• Aim of the task: Copy down every line where the string "This" shows up.

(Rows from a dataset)
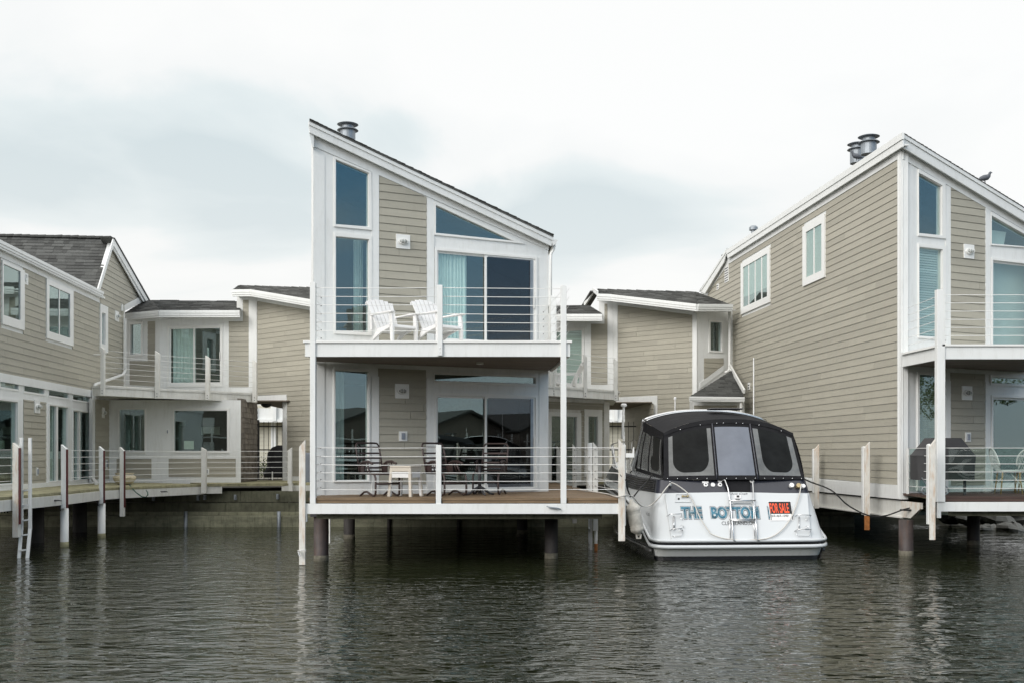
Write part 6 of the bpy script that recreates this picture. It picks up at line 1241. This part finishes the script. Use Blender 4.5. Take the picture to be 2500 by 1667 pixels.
rope([bw3(-1.42, 3.2, 1.6), bw3(-1.62, 3.1, 1.35), bw3(-1.75, 3.0, 1.0), bw3(-1.7, 3.0, .5)], .012, 'rope_black', 'rope', 'black rope hanging down the boat side behind the deck railing')
# ================================================================ FURNITURE
def adirondack(label, loc, rz):
    t = thing('lawn_chair', label, 'chair', loc, 'white plastic lawn chairs', rz); L_ = dict(parent=t, local=True)
    # local x = forward
    def prismy(pts, y0, y1): 
        b = MB(); fr = Frame((0, 0, 0), (1, 0, 0), (0, 0, 1)); b.prism(fr, pts, -y1, -y0); return b
    b = MB(); slats = 6
    for k in range(slats):
        y0 = -.25 + k * .5 / slats + .006; y1 = -.25 + (k + 1) * .5 / slats - .006; spread = 1.22
        top = .90 - .05 * ((k - 2.5) / 2.5) ** 2
        fr = Frame((0, 0, 0), (0, 1, 0), (0, 0, 1))
        def bp(y, z): x = -.18 - (z - .3) * .52 + .02; return Vector((x, y * (1 + (spread - 1) * (z - .3) / .6), z))
        f = [bp(y0, .26), bp(y1, .26), bp(y1, top), bp(y0, top)]; g = [p + Vector((-.022, 0, 0)) for p in f]; b.face(f); b.face(g[::-1])
        for i in range(4): b.face([f[i], f[(i + 1) % 4], g[(i + 1) % 4], g[i]])
    b.build('backrest', 'white_plastic', bevel=.006, **L_)
    b = MB()
    for k in range(3):
        z = (.30, .52, .80)[k]; x = -.20 - (z - .3) * .52; b.beam((x, -.26 * (1 + .22 * (z - .3) / .6), z), (x, .26 * (1 + .22 * (z - .3) / .6), z), .02, .05)
    b.build('back_brace', 'white_plastic', **L_)
    prismy([(-.2, .24), (-.19, .28), (.05, .30), (.28, .36), (.34, .35), (.36, .30), (.33, .29), (.26, .325), (.05, .265)], -.25, .25).build('seat', 'white_plastic', bevel=.01, **L_)
    for s in (-1, 1):
        y0, y1 = (.245, .29) if s > 0 else (-.29, -.245)
        prismy([(.30, 0), (.365, 0), (.37, .34), (.34, .56), (.26, .56), (.27, .34)], y0, y1).build('leg', 'white_plastic', bevel=.008, **L_)
        prismy([(-.42, 0), (-.36, 0), (-.2, .22), (-.12, .30), (.32, .36), (.32, .31), (-.02, .22), (-.28, .1)], y0, y1).build('leg', 'white_plastic', bevel=.008, **L_)
        a0, a1 = (.20, .34) if s > 0 else (-.34, -.20); b = MB(); fr = Frame((0, 0, .56), (1, 0, 0), (0, 1, 0)); 
        yy = s; pts = [(-.34, yy * .30), (-.34, yy * .26), (-.05, yy * .235), (.2, yy * .20), (.36, yy * .22), (.40, yy * .27), (.38, yy * .335), (.25, yy * .35), (-.1, yy * .33)]
        b.prism(fr, pts, 0, .028); b.build('armrest', 'white_plastic', bevel=.008, **L_)
        prismy([(-.34, .30), (-.28, .30), (-.30, .56), (-.35, .56)], y0, y1).build('arm_support', 'white_plastic', **L_)
    return t
y_ = D(8.04)
adirondack('white slatted lawn chair on the upper balcony in front of the beige siding', (XR(961, y_) , y_, UP), math.radians(-48))
y_ = D(8.05); adirondack('white slatted lawn chair on the upper balcony, partly behind the middle railing post', (XR(1071, y_), y_, UP), math.radians(-48))
adirondack('white slatted lawn chair turned sideways on the small balcony right of the middle house', (XR(1385, D(12.3)), D(12.3), EYE + 1.70), math.radians(165))
def spring_chair(label, loc, rz):
    t = thing('patio_chair', label, 'chair', loc, 'brown metal patio chairs', rz); L_ = dict(parent=t, local=True)
    def bx(z): return -.16 - (z - .42) * .30
    b = MB(); b.tube([(-.16, -.25, .42), (bx(.8), -.25, .8), (bx(.93), -.245, .93), (bx(.975), -.21, .975), (bx(.98), -.15, .98), (bx(.98), .15, .98), (bx(.975), .21, .975), (bx(.93), .245, .93), (bx(.8), .25, .8), (-.16, .25, .42)], .017, 8); b.build('back_frame', 'brown_metal', smooth=True, **L_)
    for z in (.90, .79, .70, .61, .52, .455): b = MB(); b.beam((bx(z), -.245, z), (bx(z), .245, z), .008, .032); b.build('back_slat', 'brown_metal', **L_)
    for x in (-.1, -.02, .06, .14, .22, .3): b = MB(); b.beam((x, -.245, .42), (x, .245, .42), .045, .008); b.build('seat_slat', 'brown_metal', **L_)
    for s in (-1, 1):
        y = s * .25; b = MB(); b.tube([(-.17, y, .42), (.30, y, .42), (.37, y, .40), (.405, y, .34), (.41, y, .12), (.40, y, .04), (.34, y, .018), (.22, y, .05), (.10, y, .09), (-.0, y, .08), (-.10, y, .03), (-.14, y, .012)], .019, 8); b.build('leg', 'brown_metal', smooth=True, **L_)
        b = MB(); b.tube([(-.15, y, .44), (-.17, y, .52), (-.12, y, .60), (-.02, y, .635), (.14, y, .64), (.24, y, .61), (.30, y, .60)], .022, 8); b.tube([(.12, y, .635), (.14, y, .54), (.22, y, .43)], .018, 8); b.tube([(.04, y, .635), (.06, y, .54), (.12, y, .43)], .01, 6); b.build('armrest', 'brown_metal', smooth=True, **L_)
        b = MB(); b.surf(lambda u, v: Vector((-.17 + .17 * u, y, .43 + .19 * v * (1 - .3 * (1 - u)))), 4, 4); b.build('side_panel', 'brown_metal', solid=.01, **L_)
    b = MB(); b.tube([(.405, -.25, .24), (.405, .25, .24)], .017, 8); b.tube([(.37, -.25, .41), (.37, .25, .41)], .014, 8); b.build('stretcher', 'brown_metal', smooth=True, **L_)
    return t
y_ = D(8.0); spring_chair('brown metal slatted patio chair in front of the tall lower window', (XR(918, y_), y_, DECK), math.radians(-52))
y_ = D(8.12); spring_chair('brown metal slatted patio chair behind the middle railing post of the lower deck', (XR(1080, y_), y_, DECK), math.radians(-50))
y_ = D(8.42); spring_chair('dark metal slatted patio chair farthest right, in front of the sliding door', (XR(1200, y_), y_, DECK), math.radians(-105))
# stacked plastic side tables
y_ = D(7.93); t = thing('side_tables', 'two beige plastic side tables stacked between the brown patio chairs', 'table', (XR(990, y_), y_, DECK), None, math.radians(-24)); L_ = dict(parent=t, local=True)
for k, (z, m) in enumerate(((.56, 'beige_plastic'), (.45, 'white_plastic'))):
    b = MB(); b.prism(HZ(z), rect(-.22, .22, -.2, .2), -.03, 0); f = b.build('table_top', m, bevel=.01, **L_)
    b = MB()
    for s in (-1, 1): b.box((-.21, s * .19 - .006, z - .10), (.21, s * .19 + .006, z - .031)); b.box((s * .21 - .006, -.19, z - .10), (s * .21 + .006, .19, z - .031))
    b.build('apron', m, **L_)
    for sx in (-1, 1):
        for sy in (-1, 1):
            b = MB(); p = Vector((sx * .19, sy * .17, z - .035)); q = Vector((sx * (.225 - .012 * k), sy * (.205 - .01 * k), .0 if k == 0 else .015)); b.beam(p, q, .055 - .01 * k, .05 - .01 * k); b.build('leg', m, bevel=.006, **L_)
y_ = D(8.2); t = thing('pedestal_table', 'round dark metal pedestal table between the patio chairs', 'table', (XR(1171, y_), y_, DECK))
c_ = Vector((XR(1171, y_), y_, DECK)); b = MB(); b.tube([c_ + Vector((0, 0, .03)), c_ + Vector((0, 0, .68))], .032, 12); b.build('column', 'dark_metal', t, smooth=True)
for k in range(4):
    a = .4 + k * math.pi / 2; b = MB(); b.tube([c_ + Vector((0, 0, .16)), c_ + Vector((.1 * math.cos(a), .1 * math.sin(a), .11)), c_ + Vector((.2 * math.cos(a), .2 * math.sin(a), .035)), c_ + Vector((.29 * math.cos(a), .29 * math.sin(a), .015))], [.03, .026, .02, .016], 8); b.build('foot', 'dark_metal', t, smooth=True)
b = MB(); b.lathe([(.34, 0), (.345, .01), (.34, .02)], c_ + Vector((0, 0, .68)), 32); b.build('table_top', 'dark_metal', t)
# covered grill on the right deck
y_ = D(8.32); c_ = Vector((XR(2301, y_), y_, DECK)); t = thing('covered_grill', 'wide gas barbecue under a grey black cover behind the glass of the right deck', 'grill', tuple(c_))
hw = 70 / F * y_; b = MB(); zt_, zm_, zl2 = (1108 - 1069) / F * y_ + .77, (1108 - 1111) / F * y_ + .77, (1108 - 1170) / F * y_ + .77
def gc(u, v):
    a = u * 2 * math.pi; lv = [(0, zl2, 1.0), (.4, zm_ - .02, 1.02), (.5, zm_, 1.03), (.6, zm_ + .03, .97), (.95, zt_, .56), (1, zt_ + .005, .5)]
    for (v0, z0, k0), (v1, z1, k1) in zip(lv, lv[1:]):
        if v <= v1 + 1e-6: f_ = (v - v0) / (v1 - v0); z = z0 + (z1 - z0) * f_; k = k0 + (k1 - k0) * f_; break
    c, s_ = math.cos(a), math.sin(a); n_ = 5; w1_ = 1 + .015 * math.sin(a * 9 + z * 5)
    return c_ + Vector((hw * k * math.copysign(abs(c) ** (2 / n_), c) * w1_, .30 * k ** .6 * math.copysign(abs(s_) ** (2 / n_), s_) * w1_, z))
b.surf(gc, 48, 20); b.face([gc(k / 48, 1) for k in range(48)]); b.build('cover', 'cushion', t, smooth=True)
for sx in (-.62, .62): b = MB(); b.beam(c_ + Vector((hw * sx, -.2, .0)), c_ + Vector((hw * sx, -.2, zl2 + .1)), .04, .04); b.build('leg', 'dark_metal', t)
for sx in (-.75, -.1): b = MB(); b.tube([c_ + Vector((hw * sx + .075 * math.cos(a), -.24, .085 + .075 * math.sin(a))) for a in [k * .524 for k in range(12)]], .014, 6, closed=True); b.build('wheel', 'galvanised', t, smooth=True)
b = MB(); b.tube([c_ + Vector((-hw * .9, -.25, .33)), c_ + Vector((-hw * .62, -.26, .12))], .012, 6); b.build('handle', 'galvanised', t)
def wicker(label, loc, rz, sc_=1):
    t = thing('bistro_chair', label, 'chair', loc, 'white woven bistro chairs', rz); L_ = dict(parent=t, local=True)
    b = MB(); arc = [(-.2 - .0 * k, .24 * math.sin(a), .62 + .27 * math.cos(a)) for k, a in enumerate([-1.9 + 3.8 * j / 18 for j in range(19)])]; arc = [Vector((x - (z - .45) * .28, y, z)) for x, y, z in arc]
    b.tube(arc, .016, 8); b.build('back_frame', 'wicker', smooth=True, **L_)
    b = MB()
    for i in range(13):
        y = -.22 + .44 * i / 12; h = .27 * math.sqrt(max(0, 1 - (y / .245) ** 2))
        for sg in (-1, 1):
            y2 = y + sg * .12; p = Vector((-.2 - (.62 + h - .45) * .28, y, .62 + h)); q = Vector((-.2 - (.47 - .45) * .28, max(-.2, min(.2, y2)), .47)); b.tube([p, q], .0035, 4)
    b.build('woven_back', 'wicker', **L_)
    b = MB(); b.lathe([(.22, -.015), (.235, 0), (.22, .02)], (0, 0, .45), 24); b.build('seat', 'wicker', smooth=True, **L_)
    for sx in (-1, 1):
        for sy in (-1, 1): b = MB(); b.tube([(sx * .15, sy * .15, .44), (sx * .2, sy * .2, 0)], .014, 8); b.build('leg', 'bamboo', smooth=True, **L_)
    b = MB()
    for a in range(4): c, s_ = math.cos(a * math.pi / 2), math.sin(a * math.pi / 2); b.tube([(.18 * c - .18 * s_ * 1, .18 * s_ + .18 * c, .18), (.1 * c, .1 * s_, .42)], .008, 6)
    b.build('brace', 'wicker', **L_)
    return t
y_ = D(8.45); wicker('white woven bistro chair leaning back, second from the right edge, on the right deck', (XR(2462, y_), y_, DECK), math.radians(-8)); y_ = D(8.65); wicker('white woven bistro chair cut by the right edge on the right deck', (XR(2508, y_), y_, DECK), math.radians(75))
# pigeons
def pigeon(x, y, Y, face, label):
    p = P(x, y, Y); t = thing('pigeon', label, 'pigeon', tuple(p), None, 0 if face > 0 else math.pi); t['group'] = 'pigeons on the roofs'
    # one continuous body
    prof = [(-.19, .05, .006), (-.13, .065, .018), (-.08, .085, .045), (-.02, .10, .062), (.05, .115, .06), (.085, .145, .042), (.10, .18, .027), (.112, .205, .028), (.128, .215, .024), (.142, .212, .010), (.165, .207, .003)]
    b = MB(); b.tube([(a, 0, z) for a, z, r in prof], [r for a, z, r in prof], 12); b.tube([(.0, .02, .06), (.01, .02, 0)], .006, 5); b.tube([(.0, -.02, .06), (.01, -.02, 0)], .006, 5); b.build('body', 'feather', t, smooth=True, local=True)
pigeon(2404, 447, 9.1, 1, 'grey pigeon standing high on the right house roof edge'); pigeon(2092, 393, 10.3, -1, 'grey pigeon perched in front of the twin chimneys on the right house')
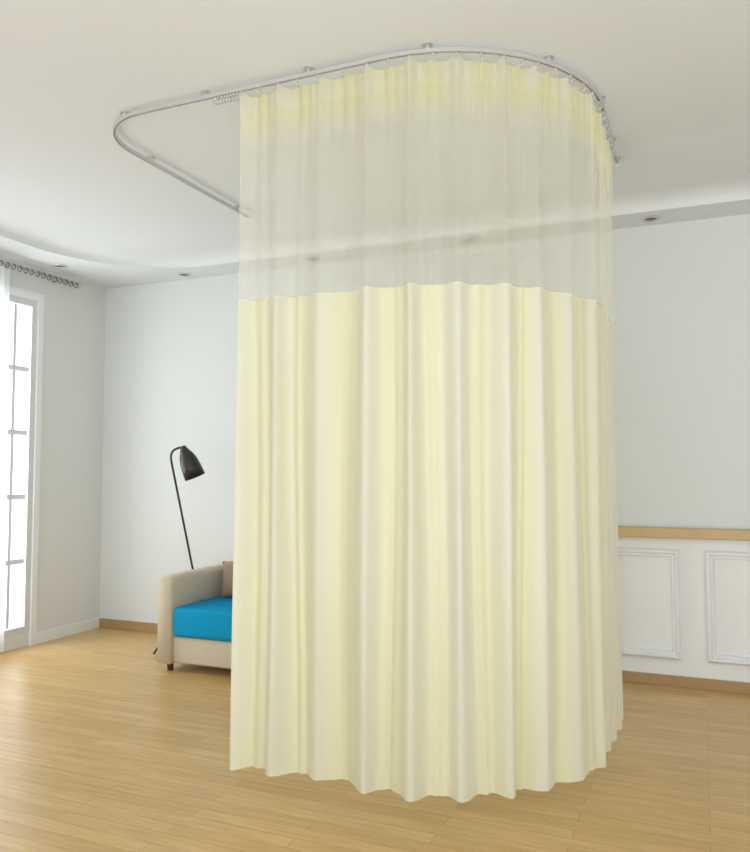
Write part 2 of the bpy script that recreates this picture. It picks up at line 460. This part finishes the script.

• Solved exercise:
Write part 6 of the bpy script that recreates this picture. It picks up at line 1241. This part finishes the script. Use Blender 4.5. Take the picture to be 2500 by 1667 pixels.
Write part 2 of the bpy script that recreates this picture. It picks up at line 460. This part finishes the script.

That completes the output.